On Mao’s eighty-second (and last) birthday on 26 December 1975, his wife was admitted, bringing two of his favorite dishes. Mao acted as though she did not exist, giving her no more than a vacant glance, and not addressing one word to her. She soon left, in a forlorn state, while five young women, mostly former girlfriends, joined Mao for his birthday dinner.
These girlfriends were not treated like royal mistresses and showered with gifts and favors. Mao used them, as he did his wife. They provided him with sex, and served him as maids and nurses. In his final year, because he was afraid of assassination, only two people were allowed into his bedroom without his express permission; both were girlfriends-turned-nurses: Zhang Yu-feng, a former stewardess on his train, and Meng Jin-yun, a former actress from the air force song-and-dance troupe. They took turns to do all the work around Mao, on their feet for up to twenty hours a day, on standby around the clock, and usually having to sleep in their clothes. They had little family life, no holidays, no weekends. Mao refused to increase the nursing staff, as they were the only two people he trusted to be constantly near him.

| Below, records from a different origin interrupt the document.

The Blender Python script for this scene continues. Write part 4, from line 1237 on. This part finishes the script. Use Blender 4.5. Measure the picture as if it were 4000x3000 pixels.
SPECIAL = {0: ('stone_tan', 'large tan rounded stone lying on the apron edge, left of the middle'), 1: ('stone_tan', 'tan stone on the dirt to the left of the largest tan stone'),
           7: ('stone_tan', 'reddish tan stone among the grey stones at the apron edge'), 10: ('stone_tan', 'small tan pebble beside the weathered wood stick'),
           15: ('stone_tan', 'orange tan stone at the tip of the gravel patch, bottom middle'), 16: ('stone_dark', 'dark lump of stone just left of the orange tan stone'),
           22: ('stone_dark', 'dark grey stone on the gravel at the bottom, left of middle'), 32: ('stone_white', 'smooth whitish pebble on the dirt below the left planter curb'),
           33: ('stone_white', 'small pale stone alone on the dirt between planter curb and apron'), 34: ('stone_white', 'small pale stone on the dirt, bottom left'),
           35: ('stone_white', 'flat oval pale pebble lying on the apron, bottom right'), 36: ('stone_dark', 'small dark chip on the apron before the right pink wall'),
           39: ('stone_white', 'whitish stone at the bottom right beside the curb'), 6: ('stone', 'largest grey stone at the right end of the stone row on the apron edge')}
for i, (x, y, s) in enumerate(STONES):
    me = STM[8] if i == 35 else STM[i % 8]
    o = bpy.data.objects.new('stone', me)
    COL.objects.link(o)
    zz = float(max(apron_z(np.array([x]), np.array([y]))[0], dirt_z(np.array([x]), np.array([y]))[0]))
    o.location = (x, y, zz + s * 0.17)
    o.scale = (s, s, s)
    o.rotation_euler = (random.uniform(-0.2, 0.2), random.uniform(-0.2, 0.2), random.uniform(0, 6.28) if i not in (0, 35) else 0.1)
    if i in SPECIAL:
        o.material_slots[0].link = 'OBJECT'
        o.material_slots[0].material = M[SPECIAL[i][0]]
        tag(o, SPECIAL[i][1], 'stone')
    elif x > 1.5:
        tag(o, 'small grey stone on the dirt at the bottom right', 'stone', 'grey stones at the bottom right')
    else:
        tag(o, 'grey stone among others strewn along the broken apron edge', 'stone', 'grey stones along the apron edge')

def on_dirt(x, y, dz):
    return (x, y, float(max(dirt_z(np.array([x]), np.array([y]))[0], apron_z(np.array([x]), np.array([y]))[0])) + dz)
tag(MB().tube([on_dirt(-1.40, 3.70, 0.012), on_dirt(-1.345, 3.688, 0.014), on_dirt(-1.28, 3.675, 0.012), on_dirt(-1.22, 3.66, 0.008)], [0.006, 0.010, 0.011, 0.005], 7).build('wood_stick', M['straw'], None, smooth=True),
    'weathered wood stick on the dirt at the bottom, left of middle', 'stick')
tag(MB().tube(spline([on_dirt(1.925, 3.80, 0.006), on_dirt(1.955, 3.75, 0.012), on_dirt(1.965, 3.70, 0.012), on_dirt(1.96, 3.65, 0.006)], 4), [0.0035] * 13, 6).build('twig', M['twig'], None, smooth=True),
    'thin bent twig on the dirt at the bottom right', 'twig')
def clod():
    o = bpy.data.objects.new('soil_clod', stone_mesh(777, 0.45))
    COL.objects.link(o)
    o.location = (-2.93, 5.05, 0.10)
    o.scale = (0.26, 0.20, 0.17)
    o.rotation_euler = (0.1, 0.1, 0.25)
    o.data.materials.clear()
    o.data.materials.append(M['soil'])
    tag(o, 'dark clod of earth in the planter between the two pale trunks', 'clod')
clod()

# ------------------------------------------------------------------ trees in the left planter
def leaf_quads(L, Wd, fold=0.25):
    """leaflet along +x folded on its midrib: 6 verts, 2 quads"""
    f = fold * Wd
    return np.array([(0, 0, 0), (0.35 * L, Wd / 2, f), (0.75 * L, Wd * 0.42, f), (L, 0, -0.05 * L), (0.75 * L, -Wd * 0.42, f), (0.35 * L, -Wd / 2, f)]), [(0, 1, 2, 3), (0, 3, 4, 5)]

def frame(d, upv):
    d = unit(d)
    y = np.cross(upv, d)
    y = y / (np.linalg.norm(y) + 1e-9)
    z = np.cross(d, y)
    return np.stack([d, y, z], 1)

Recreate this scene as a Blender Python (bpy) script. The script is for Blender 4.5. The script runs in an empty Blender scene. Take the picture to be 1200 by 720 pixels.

Meng, the former actress, longed to leave, and asked her fellow nurse Yu-feng to put in a plea for her, saying that she was nearly thirty years old and wanted to spend some time with her husband so that she could have a child. “Wait till after I die and then she can have a child,” was Mao’s reply. Yu-feng herself had a baby daughter who needed her milk (there was no baby food in China in those days). As she was unable to go home every day, she tried to feed the baby by squeezing her milk into a bottle and putting it in a fridge at Mao’s, and taking it home when she had a moment to spare. But the baby became ill from the milk. She felt anxious all the time about her child. Sometimes, when she was reading to Mao in a state of utter exhaustion, she would start to mumble her daughter’s name. None of this moved Mao enough to lessen her workload.
Few of the many women Mao had eyes for turned him down, but one does seem to have done so: his elegant English teacher and interpreter, Zhang Han-zhi. One day in late 1972, after she had been interpreting for Mao, he took her to a staff room down the corridor, and burst out in tremendous agitation: “You don’t have me in your heart! You just don’t have me in your heart!” Taken aback, she blurted out: “Chairman, how can I possibly not have you in my heart? Everyone in China has you in their heart.” He let her go. She continued to be his interpreter, and Mao even promoted the man she loved (and went on to marry) to be foreign minister. But Mao visited punishment on him by subjecting him to bouts of denunciation at the hands of Foreign Ministry staff.
ONE PERSON WHO did love Mao was his youngest daughter, Li Na, his only child with Jiang Qing. Born in 1940, Li Na had grown up by his side, and as a child her patter had helped to relax him. She had worshipped her father, as is clear from a letter she wrote him when she was fourteen, on 8 February 1955:
Dear Daddy,
Are you asleep? You must be having a sweet, sweet sleep.
You must be surprised why I’m writing to you all of a sudden. What happened was: when you were having your birthday, I wanted to give you a present, but before I finished embroidering a handkerchief, your birthday was gone. Also my embroidery was so bad, so I didn’t give it to you. Because I know you wouldn’t be angry with me, and you are my good Daddy, right? This time, Mummy’s birthday is coming, so I wanted to take this chance to make it up. You might not like the thing I’m giving you, but I made it myself. It’s small, but shows my feelings: I wish my dearest Little Daddy always young, kind and optimistic …
It was signed “Kisses, Your daughter who passionately loves you.”